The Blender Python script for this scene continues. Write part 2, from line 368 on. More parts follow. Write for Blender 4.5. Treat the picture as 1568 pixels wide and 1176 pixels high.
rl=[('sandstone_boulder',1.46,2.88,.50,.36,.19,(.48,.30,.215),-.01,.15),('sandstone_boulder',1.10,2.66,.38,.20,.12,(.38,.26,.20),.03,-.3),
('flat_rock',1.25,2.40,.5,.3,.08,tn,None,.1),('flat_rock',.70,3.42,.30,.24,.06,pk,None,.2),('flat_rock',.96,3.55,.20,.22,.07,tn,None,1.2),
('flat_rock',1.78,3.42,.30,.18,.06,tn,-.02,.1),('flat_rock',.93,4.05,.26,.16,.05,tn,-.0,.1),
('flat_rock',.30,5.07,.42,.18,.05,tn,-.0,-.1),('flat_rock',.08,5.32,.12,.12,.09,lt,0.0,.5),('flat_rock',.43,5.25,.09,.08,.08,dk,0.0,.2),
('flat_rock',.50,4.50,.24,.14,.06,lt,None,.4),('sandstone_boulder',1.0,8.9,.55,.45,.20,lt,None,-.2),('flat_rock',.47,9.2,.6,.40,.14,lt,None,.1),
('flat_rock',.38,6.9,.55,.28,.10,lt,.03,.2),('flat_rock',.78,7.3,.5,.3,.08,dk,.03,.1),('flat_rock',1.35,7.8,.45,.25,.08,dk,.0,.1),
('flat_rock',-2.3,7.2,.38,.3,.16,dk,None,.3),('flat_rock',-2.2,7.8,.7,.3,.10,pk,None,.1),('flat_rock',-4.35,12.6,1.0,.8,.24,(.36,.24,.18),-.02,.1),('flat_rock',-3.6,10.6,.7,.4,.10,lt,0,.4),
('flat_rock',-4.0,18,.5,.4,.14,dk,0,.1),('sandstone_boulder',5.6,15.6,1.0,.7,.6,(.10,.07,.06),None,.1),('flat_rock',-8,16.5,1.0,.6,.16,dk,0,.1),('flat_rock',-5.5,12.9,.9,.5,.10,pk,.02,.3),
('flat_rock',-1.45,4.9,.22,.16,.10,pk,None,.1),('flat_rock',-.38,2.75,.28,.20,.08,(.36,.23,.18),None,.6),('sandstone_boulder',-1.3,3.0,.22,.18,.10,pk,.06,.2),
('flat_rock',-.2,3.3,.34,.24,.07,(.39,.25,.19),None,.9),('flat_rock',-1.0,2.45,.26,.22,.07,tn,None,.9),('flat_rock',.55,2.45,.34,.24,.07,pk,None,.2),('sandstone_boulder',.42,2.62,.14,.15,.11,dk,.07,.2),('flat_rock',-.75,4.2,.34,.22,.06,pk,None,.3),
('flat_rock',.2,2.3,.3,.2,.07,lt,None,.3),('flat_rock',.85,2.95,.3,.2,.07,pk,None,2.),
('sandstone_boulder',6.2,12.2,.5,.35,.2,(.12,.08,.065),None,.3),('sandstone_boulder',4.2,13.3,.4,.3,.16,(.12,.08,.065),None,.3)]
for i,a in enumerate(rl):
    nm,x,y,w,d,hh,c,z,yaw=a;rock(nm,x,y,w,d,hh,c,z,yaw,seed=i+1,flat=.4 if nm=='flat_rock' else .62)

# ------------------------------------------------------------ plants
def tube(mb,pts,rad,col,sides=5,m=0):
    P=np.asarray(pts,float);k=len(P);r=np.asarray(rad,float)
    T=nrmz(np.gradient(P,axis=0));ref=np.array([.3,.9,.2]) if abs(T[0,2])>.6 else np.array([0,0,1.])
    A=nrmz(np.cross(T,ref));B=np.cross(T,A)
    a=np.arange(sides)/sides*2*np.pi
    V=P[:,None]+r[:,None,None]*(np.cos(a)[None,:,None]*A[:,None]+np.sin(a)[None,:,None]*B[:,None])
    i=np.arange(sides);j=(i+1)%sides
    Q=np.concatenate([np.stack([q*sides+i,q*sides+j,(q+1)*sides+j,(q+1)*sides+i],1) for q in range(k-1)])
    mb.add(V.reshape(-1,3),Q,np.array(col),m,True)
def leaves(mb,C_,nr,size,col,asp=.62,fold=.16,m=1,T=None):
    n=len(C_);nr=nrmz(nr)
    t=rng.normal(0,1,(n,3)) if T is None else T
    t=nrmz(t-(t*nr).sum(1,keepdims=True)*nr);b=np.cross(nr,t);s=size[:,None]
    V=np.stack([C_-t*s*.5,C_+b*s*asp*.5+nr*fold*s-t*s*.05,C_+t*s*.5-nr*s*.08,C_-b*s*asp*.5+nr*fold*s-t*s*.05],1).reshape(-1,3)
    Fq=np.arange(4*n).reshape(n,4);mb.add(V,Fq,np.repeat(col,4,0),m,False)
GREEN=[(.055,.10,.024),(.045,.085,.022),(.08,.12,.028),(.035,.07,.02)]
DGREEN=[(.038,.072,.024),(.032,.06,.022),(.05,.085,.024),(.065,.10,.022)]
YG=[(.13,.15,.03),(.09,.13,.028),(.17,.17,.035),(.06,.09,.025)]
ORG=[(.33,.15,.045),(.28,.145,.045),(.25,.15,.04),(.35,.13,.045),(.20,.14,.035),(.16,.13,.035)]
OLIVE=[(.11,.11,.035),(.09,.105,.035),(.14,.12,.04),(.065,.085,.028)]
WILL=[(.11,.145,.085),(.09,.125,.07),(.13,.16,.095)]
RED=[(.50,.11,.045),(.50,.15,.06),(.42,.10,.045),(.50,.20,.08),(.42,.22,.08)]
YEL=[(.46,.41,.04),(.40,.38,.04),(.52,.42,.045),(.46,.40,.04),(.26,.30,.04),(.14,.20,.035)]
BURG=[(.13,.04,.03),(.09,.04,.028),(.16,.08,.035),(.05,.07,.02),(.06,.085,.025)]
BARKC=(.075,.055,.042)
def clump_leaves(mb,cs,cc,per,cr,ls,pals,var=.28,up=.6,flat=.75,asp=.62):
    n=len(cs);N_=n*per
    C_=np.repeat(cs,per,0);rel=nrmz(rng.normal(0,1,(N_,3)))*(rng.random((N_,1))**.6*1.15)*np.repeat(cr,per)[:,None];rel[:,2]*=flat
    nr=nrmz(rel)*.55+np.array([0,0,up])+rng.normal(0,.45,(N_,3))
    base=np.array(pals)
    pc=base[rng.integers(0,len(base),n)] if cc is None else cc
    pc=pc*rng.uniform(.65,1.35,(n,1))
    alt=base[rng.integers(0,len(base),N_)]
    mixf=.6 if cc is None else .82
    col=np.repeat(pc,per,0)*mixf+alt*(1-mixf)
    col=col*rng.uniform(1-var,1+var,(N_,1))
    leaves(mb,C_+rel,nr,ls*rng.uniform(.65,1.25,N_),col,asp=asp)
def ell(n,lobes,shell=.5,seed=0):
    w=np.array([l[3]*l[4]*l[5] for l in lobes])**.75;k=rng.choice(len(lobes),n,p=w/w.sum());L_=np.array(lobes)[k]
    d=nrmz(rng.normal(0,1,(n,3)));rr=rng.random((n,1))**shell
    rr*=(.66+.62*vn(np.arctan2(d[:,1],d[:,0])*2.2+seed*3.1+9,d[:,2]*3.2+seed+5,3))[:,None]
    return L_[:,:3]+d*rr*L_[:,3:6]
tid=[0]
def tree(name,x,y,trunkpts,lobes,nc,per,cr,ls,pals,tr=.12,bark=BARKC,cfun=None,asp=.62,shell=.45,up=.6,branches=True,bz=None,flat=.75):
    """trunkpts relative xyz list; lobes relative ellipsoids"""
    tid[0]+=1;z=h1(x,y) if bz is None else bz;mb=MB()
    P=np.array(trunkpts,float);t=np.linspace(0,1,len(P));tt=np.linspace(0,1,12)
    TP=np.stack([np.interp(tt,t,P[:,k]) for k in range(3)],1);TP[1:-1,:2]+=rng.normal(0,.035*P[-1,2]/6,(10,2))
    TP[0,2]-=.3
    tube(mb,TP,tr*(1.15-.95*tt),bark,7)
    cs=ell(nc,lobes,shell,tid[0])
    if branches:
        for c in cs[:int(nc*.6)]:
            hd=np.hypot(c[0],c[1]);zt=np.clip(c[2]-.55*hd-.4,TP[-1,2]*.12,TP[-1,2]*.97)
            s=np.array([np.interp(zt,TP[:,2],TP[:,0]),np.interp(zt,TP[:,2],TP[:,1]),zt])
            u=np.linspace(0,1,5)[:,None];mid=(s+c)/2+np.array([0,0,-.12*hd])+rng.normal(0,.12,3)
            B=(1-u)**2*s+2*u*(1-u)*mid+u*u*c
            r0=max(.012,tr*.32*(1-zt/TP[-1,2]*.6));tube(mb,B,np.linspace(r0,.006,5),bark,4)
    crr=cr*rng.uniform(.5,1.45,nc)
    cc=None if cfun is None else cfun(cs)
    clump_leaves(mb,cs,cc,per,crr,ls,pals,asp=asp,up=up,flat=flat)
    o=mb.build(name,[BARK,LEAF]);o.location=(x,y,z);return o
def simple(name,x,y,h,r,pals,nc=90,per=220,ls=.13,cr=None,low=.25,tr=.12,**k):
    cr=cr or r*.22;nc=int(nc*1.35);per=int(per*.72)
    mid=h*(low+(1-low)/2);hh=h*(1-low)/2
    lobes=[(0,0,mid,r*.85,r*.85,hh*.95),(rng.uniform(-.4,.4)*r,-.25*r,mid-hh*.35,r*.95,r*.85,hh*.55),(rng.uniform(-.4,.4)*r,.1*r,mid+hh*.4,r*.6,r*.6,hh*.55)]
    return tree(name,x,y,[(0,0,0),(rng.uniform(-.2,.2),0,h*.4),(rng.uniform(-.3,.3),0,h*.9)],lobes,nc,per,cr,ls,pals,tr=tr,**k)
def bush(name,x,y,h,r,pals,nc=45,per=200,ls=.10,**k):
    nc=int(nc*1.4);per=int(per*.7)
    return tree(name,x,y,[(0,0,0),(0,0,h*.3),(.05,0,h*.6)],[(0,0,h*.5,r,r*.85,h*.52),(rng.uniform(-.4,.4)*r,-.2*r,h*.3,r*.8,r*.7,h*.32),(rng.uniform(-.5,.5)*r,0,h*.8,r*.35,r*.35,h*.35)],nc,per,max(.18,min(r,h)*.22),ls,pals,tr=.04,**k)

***

Begin with the first line of the listing and copy exactly through the line that contains "nm=='flat_rock' else .62)", please, keeping both ends and leaving out everything after.

The Blender Python script for this scene continues. Write part 2, from line 368 on. More parts follow. Write for Blender 4.5. Treat the picture as 1568 pixels wide and 1176 pixels high.
rl=[('sandstone_boulder',1.46,2.88,.50,.36,.19,(.48,.30,.215),-.01,.15),('sandstone_boulder',1.10,2.66,.38,.20,.12,(.38,.26,.20),.03,-.3),
('flat_rock',1.25,2.40,.5,.3,.08,tn,None,.1),('flat_rock',.70,3.42,.30,.24,.06,pk,None,.2),('flat_rock',.96,3.55,.20,.22,.07,tn,None,1.2),
('flat_rock',1.78,3.42,.30,.18,.06,tn,-.02,.1),('flat_rock',.93,4.05,.26,.16,.05,tn,-.0,.1),
('flat_rock',.30,5.07,.42,.18,.05,tn,-.0,-.1),('flat_rock',.08,5.32,.12,.12,.09,lt,0.0,.5),('flat_rock',.43,5.25,.09,.08,.08,dk,0.0,.2),
('flat_rock',.50,4.50,.24,.14,.06,lt,None,.4),('sandstone_boulder',1.0,8.9,.55,.45,.20,lt,None,-.2),('flat_rock',.47,9.2,.6,.40,.14,lt,None,.1),
('flat_rock',.38,6.9,.55,.28,.10,lt,.03,.2),('flat_rock',.78,7.3,.5,.3,.08,dk,.03,.1),('flat_rock',1.35,7.8,.45,.25,.08,dk,.0,.1),
('flat_rock',-2.3,7.2,.38,.3,.16,dk,None,.3),('flat_rock',-2.2,7.8,.7,.3,.10,pk,None,.1),('flat_rock',-4.35,12.6,1.0,.8,.24,(.36,.24,.18),-.02,.1),('flat_rock',-3.6,10.6,.7,.4,.10,lt,0,.4),
('flat_rock',-4.0,18,.5,.4,.14,dk,0,.1),('sandstone_boulder',5.6,15.6,1.0,.7,.6,(.10,.07,.06),None,.1),('flat_rock',-8,16.5,1.0,.6,.16,dk,0,.1),('flat_rock',-5.5,12.9,.9,.5,.10,pk,.02,.3),
('flat_rock',-1.45,4.9,.22,.16,.10,pk,None,.1),('flat_rock',-.38,2.75,.28,.20,.08,(.36,.23,.18),None,.6),('sandstone_boulder',-1.3,3.0,.22,.18,.10,pk,.06,.2),
('flat_rock',-.2,3.3,.34,.24,.07,(.39,.25,.19),None,.9),('flat_rock',-1.0,2.45,.26,.22,.07,tn,None,.9),('flat_rock',.55,2.45,.34,.24,.07,pk,None,.2),('sandstone_boulder',.42,2.62,.14,.15,.11,dk,.07,.2),('flat_rock',-.75,4.2,.34,.22,.06,pk,None,.3),
('flat_rock',.2,2.3,.3,.2,.07,lt,None,.3),('flat_rock',.85,2.95,.3,.2,.07,pk,None,2.),
('sandstone_boulder',6.2,12.2,.5,.35,.2,(.12,.08,.065),None,.3),('sandstone_boulder',4.2,13.3,.4,.3,.16,(.12,.08,.065),None,.3)]
for i,a in enumerate(rl):
    nm,x,y,w,d,hh,c,z,yaw=a;rock(nm,x,y,w,d,hh,c,z,yaw,seed=i+1,flat=.4 if nm=='flat_rock' else .62)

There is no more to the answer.